In this context, the term refers to the infinite, fathomless void, charged with possibilities, that produces, infuses, and indeed is the "material" of all bodies. According to some Buddhists, one's body is only momentarily substantial. In the Zen view, and of the Mahayana School generally, it has no substance, even for a moment
Complementary to this emptiness, the Sambhogakāya is the body of fullness, or oneness, exemplified by the "Net of Indra" in Hua-yen philosophy. The whole universe is a vast, multi- dimensional net, with each point of the net a jewel that perfectly reflects and contains all other jewels. "Your body is not your body, but is a constituent of all bodies." The Sambhogakāya is known as the "Body of Bliss," a name that expresses the delight of freedom from the "small self" and oneness with all beings.
Finally, there is the aspect of uniqueness. The Nirmānakāya is exemplified by Shākyamuni Buddha in the archetypal pantheon of the Three Bodies (the other two Bodies have their Buddhas too). Shākyamuni is surely a prime example of uniqueness, but so am I. So is each "I." The earthworm and the nettle are individual; no other being will ever appear like this particular earthworm, this particular nettle.
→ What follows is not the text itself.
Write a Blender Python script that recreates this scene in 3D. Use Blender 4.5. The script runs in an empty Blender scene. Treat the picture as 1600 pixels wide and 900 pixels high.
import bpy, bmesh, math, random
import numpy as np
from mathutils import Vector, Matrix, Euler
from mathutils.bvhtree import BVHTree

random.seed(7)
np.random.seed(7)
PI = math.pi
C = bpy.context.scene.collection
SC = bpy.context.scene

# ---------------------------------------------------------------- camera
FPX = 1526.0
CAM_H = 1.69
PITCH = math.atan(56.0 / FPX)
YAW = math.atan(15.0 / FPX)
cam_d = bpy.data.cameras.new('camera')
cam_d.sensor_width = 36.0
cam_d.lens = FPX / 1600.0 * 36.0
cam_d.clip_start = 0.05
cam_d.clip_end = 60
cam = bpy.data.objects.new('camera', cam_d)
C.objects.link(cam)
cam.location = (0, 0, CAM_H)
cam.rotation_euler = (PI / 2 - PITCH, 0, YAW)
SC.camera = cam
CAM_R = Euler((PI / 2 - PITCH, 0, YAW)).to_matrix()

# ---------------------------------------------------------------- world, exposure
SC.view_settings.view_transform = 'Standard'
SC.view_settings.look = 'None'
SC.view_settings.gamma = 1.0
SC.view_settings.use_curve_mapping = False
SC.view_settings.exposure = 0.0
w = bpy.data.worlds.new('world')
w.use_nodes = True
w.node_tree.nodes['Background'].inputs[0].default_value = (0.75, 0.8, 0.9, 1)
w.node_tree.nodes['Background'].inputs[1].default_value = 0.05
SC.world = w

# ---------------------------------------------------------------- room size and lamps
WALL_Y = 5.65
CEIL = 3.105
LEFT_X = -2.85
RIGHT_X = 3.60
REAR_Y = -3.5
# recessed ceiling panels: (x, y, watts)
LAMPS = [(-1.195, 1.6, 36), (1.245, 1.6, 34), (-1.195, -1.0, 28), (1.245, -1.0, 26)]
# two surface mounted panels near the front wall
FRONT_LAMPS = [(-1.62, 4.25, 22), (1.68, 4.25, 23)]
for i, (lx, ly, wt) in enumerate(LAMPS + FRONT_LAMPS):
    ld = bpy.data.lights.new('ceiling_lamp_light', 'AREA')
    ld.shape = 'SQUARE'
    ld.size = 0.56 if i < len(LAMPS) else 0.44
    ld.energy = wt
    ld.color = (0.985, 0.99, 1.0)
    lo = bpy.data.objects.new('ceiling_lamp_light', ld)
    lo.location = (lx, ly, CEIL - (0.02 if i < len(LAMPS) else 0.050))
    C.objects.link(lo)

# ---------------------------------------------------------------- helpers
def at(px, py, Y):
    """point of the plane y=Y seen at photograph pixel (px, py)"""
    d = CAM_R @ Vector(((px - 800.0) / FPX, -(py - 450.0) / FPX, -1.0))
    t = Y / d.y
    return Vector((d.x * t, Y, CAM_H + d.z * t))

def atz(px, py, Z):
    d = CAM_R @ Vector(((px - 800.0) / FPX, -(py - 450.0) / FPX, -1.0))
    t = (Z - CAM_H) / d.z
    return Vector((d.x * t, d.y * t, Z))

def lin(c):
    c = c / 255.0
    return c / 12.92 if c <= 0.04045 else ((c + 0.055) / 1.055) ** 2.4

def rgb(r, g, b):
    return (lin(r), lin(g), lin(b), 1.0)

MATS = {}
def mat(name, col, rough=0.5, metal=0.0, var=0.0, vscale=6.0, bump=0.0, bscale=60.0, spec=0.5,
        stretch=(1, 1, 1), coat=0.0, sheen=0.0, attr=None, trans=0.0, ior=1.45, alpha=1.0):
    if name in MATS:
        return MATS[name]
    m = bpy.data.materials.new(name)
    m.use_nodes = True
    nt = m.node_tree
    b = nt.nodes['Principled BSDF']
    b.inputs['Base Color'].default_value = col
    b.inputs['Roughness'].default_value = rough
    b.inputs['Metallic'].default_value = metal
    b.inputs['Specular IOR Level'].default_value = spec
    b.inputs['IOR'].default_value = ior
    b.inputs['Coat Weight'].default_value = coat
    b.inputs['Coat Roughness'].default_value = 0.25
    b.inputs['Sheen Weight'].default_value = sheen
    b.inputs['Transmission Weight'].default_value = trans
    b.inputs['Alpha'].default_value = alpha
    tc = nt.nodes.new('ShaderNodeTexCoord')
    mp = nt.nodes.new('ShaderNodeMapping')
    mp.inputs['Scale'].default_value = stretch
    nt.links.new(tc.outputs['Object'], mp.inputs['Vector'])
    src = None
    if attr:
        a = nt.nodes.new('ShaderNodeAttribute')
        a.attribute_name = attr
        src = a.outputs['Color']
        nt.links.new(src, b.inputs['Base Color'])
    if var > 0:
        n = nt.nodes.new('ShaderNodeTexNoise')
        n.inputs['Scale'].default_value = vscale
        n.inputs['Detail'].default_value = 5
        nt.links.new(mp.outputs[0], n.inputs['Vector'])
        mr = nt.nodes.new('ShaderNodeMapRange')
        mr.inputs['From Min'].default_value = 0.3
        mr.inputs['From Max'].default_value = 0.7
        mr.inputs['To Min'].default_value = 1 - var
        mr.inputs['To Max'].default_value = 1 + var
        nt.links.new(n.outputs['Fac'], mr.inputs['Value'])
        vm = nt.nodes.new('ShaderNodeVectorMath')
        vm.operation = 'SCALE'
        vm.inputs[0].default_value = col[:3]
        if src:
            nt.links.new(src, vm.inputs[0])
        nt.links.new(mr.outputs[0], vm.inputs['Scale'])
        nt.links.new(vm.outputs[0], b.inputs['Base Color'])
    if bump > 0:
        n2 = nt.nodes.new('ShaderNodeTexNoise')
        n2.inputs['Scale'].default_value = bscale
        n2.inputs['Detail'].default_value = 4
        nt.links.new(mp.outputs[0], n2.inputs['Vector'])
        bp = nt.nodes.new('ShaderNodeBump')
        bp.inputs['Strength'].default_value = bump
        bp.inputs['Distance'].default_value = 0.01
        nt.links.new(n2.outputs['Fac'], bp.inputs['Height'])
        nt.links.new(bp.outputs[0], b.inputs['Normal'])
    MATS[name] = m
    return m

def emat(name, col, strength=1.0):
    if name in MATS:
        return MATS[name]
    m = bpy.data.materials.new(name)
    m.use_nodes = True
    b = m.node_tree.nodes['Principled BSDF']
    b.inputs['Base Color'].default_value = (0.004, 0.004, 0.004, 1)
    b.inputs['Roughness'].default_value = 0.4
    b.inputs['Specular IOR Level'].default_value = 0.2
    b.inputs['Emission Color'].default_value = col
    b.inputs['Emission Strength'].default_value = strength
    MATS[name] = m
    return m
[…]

Each of the Three Bodies is qualified and made possible by the other two. The potent void is the source and essence of being in its fullness and oneness. Uniqueness gives interpenetration its dynamism—without it, there would be no Chinese, distinguished from Norwegian, to be one with the Norwegian. And if in essence all things were not empty, then skins would be barriers, and unity would not be possible.
The Three Bodies of the Buddha are implicit in Shākyamuni's teaching, but it was his successors who formulated them, sometimes without being clear that work is necessary to realize them, and work is necessary to maintain and deepen that realization. Without practice philosophy is superstition. When he was very young, Dōgen Kigen looked at just one side of Shākyamuni's statement about all beings, and asked why he should train at all, since he was already intrinsically Buddha. This is like suggesting that one can harvest without first preparing the ground, and then planting and cultivating.